Hukum Pernikahan Beda Agama di Indonesia
- TikTok@sacha_alya
VIVA Edukasi – Bila cinta sudah bicara, kadang permasalahan beda agama tidak lagi menjadi penghalang. Tetapi bagaimana bila mau diseriusin ke jenjang pernikahan?
Nikah beda agama bukan perkara sederhana di Indonesia. Selain karena gesekan sosial dan budaya, birokrasi yang berbelit juga menjadi alasan sejumlah pasangan beda agama batal menikah. Lalu, bagaimana aturan nikah beda agama di Indonesia?
Dalam UU Nomor 1 Tahun 1974 Pasal 2 ayat (1) disebutkan: “Perkawinan adalah sah, apabila dilakukan menurut hukum masing-masing agamanya dan kepercayaannya itu”. Dalam rumusan tersebut diketahui tidak ada perkawinan diluar hukum masing-masing agama dan kepercayaan.
Nikah Beda Agama di Indonesia
Melansir dari jdih.tanahlautkab.go.id, meski begitu bukan berarti pernikahan beda agama tak dapat diwujudkan di Indonesia. Berdasar putusan Mahkamah Agung Nomor 1400 K/Pdt/1986, pasangan beda agama dapat meminta penetapan pengadilan.
Peraturan tersebut menyatakan kantor catatan sipil boleh melangsungkan perkawinan beda agama. Sebab, tugas kantor catatan sipil adalah mencatat dan bukan mengesahkan.
Namun tak semua kantor catatan sipil berkenan menerima pernikahan beda agama. Meskipun ada nantinya kantor catatan sipil akan mencatat perkawinan tersebut sebagai perkawinan non-Islam.
Pasangan beda agama tetap dapat memilih menikah dengan ketentuan agama masing-masing. Misalnya akad nikah ala Islam dan pemberkatan Kristen. Namun bukan perkara mudah menemukan pemuka agama yang bersedia menikahkan pasangan beda agama.
Menikah Beda Agama Tidak Bisa Dicatat KUA
Mengutip beberapa sumber, Wakil Menteri Agama Zainut Tauhid Sa'adi mengatakan, pernikahan beda agama tidak tercatat di Kantor Urusan Agama (KUA).
Wamenag menyebut regulasi pernikahan di Indonesia berdasar pada Undang-Undang No. 16 Tahun 2019 tentang perubahan atas UU No 1 tahun 1974 tentang Perkawinan.

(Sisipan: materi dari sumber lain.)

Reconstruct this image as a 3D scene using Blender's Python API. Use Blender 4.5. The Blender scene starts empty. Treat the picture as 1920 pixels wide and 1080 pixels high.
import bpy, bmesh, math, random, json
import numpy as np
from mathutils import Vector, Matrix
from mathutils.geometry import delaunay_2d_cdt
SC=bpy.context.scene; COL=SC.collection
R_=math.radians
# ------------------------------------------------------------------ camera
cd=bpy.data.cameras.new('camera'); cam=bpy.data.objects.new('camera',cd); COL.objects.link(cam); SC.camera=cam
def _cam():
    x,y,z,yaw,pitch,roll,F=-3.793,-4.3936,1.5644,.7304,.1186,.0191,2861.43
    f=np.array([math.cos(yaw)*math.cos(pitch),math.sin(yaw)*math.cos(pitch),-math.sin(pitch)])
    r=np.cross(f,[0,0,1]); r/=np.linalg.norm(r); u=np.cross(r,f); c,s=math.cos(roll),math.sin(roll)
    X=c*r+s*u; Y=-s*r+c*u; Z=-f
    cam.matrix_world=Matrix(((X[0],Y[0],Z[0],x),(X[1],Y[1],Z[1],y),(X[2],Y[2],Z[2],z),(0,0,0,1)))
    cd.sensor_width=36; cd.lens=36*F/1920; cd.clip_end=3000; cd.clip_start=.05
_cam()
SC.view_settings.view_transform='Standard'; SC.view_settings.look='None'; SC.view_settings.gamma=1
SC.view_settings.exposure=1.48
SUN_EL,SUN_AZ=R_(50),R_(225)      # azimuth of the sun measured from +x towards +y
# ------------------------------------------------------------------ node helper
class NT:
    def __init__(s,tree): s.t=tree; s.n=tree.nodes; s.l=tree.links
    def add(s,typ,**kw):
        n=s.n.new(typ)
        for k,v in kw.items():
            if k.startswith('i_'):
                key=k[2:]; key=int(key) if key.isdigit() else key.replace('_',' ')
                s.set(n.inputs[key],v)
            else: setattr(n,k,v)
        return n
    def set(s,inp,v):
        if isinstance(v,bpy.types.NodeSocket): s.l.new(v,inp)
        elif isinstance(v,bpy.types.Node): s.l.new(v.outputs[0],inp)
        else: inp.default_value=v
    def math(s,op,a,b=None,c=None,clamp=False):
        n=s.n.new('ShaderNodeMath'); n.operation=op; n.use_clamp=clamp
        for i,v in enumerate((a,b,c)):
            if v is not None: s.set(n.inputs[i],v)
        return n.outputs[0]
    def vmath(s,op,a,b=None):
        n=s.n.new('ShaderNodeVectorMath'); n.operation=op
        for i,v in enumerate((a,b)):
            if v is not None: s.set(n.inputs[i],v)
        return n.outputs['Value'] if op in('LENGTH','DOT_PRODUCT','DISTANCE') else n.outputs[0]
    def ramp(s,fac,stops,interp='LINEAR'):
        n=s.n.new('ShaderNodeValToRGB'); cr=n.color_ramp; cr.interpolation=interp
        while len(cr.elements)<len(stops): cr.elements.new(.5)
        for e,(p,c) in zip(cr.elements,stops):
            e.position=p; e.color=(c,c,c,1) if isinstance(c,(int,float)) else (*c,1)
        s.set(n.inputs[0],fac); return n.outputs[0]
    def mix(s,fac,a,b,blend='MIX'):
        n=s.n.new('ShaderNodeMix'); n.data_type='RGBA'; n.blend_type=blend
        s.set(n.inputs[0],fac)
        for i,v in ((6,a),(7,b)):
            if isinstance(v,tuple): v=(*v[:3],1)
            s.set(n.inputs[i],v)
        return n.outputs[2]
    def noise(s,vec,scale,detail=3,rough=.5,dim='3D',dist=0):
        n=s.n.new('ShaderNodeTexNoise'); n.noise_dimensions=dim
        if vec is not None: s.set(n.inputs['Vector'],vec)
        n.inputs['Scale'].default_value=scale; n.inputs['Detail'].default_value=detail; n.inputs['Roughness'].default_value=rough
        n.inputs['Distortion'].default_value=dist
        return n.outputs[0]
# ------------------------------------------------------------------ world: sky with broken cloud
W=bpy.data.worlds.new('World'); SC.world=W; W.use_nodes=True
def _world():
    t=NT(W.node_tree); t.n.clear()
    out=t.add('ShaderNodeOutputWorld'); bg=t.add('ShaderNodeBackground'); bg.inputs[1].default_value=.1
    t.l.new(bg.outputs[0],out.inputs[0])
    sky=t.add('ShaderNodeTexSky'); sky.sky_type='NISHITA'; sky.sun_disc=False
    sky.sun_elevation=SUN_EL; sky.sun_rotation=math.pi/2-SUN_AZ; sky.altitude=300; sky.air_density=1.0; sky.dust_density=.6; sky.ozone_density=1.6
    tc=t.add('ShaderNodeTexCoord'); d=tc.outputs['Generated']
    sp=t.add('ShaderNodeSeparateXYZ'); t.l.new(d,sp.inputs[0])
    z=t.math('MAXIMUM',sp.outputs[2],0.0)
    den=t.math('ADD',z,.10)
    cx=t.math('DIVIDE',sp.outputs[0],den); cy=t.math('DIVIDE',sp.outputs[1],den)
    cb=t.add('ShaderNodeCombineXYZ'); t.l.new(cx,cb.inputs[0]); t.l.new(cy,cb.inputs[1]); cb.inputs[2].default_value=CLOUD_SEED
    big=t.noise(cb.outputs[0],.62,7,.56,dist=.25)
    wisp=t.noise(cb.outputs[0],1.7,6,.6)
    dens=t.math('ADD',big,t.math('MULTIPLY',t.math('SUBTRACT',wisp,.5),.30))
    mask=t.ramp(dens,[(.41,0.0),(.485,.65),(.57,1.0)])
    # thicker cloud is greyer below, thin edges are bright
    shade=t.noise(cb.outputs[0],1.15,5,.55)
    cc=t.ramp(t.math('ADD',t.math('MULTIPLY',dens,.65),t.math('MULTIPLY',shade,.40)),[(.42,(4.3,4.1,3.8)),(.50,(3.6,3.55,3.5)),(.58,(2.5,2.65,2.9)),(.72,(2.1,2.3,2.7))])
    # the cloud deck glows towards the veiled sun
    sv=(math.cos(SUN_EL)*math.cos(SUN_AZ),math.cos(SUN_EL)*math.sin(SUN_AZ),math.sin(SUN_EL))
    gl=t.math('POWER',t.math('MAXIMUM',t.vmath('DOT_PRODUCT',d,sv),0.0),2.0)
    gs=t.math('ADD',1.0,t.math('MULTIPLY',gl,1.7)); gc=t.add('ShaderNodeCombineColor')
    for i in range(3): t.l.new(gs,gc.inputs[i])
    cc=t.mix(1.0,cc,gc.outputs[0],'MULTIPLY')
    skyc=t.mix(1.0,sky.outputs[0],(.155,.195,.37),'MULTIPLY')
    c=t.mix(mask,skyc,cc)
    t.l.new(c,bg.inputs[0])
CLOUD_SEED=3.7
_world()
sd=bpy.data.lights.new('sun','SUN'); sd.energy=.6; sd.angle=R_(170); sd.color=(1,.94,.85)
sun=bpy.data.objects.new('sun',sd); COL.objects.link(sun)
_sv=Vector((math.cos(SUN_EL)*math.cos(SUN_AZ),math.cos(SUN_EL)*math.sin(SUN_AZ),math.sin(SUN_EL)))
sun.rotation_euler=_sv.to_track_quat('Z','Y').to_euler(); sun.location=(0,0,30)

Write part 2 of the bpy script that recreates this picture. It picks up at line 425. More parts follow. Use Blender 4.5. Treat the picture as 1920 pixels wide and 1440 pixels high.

Dalam pasal 2 ayat 1 UU itu dijelaskan, perkawinan dianggap sah apabila dilakukan menurut hukum masing-masing agama dan kepercayaannya.
Tidak Sejalan Fatwa MUI
Sebelumnya, Wakil Presiden RI yang juga Ketua Dewan Pertimbangan (Wantim) MUI, KH Maruf Amin menegaskan sejak dirinya masih menjadi Ketua Komisi Fatwa MUI, Fatwa Nomor 4 Tahun 2005 tersebut telah disahkan. Fatwa itu menegaskan hukum perkawinan beda agama haram dan tidak sah.
Mendapat Penolakan MPR
Ini disampaikan oleh Wakil Ketua Majelis Permusyawaratan Rakyat, Hidayat Nur Wahid (HNW). Dia berharap agar pemerintah yang diwakili oleh Menteri Hukum dan Hak Asasi Manusia dan Menteri Agama, agar meminta Mahkamah Konstitusi untuk menolak agar tidak menerima permohonan uji materi UU Perkawinan yang ingin melegalkan perkawinan beda agama di Indonesia.
HNW berharap agar masyarakat menaati aturan-aturan yang berlaku di Indonesia, untuk kemaslahatan mereka dan kehidupan berbangsa dan negara di Indonesia yang oleh UUD disebut sebagai negara hukum.
Termasuk mentaati ketentuan kinstitusi dan hukum soal pernikahan yang sah, yaitu pernikahan yang hanya dilaksanakan oleh pasangan yang memiliki agama yang sama.
Karena rumitnya birokrasi di Indonesia, untuk melegalkan pernikahan pasangan beda agama biasanya tunduk sementara pada salah satu hukum agama. Yaitu salah satu pihak harus pindah agama. Jika tidak ada kesepakatan, maka pernikahan bisa batal.
Jalan lainnya, menikah di luar negeri. Pasangan yang menikah di luar negeri akan mendapatkan akta perkawinan dari negara bersangkutan atau dari perwakilan Republik Indonesia setempat (KBRI).
Ketika ke Indonesia, pasang beda agama tersebut dapat mencatatkan perkawinannya di kantor catatan sipil untuk mendapatkan Surat Keterangan Pelaporan Perkawinan Luar Negeri.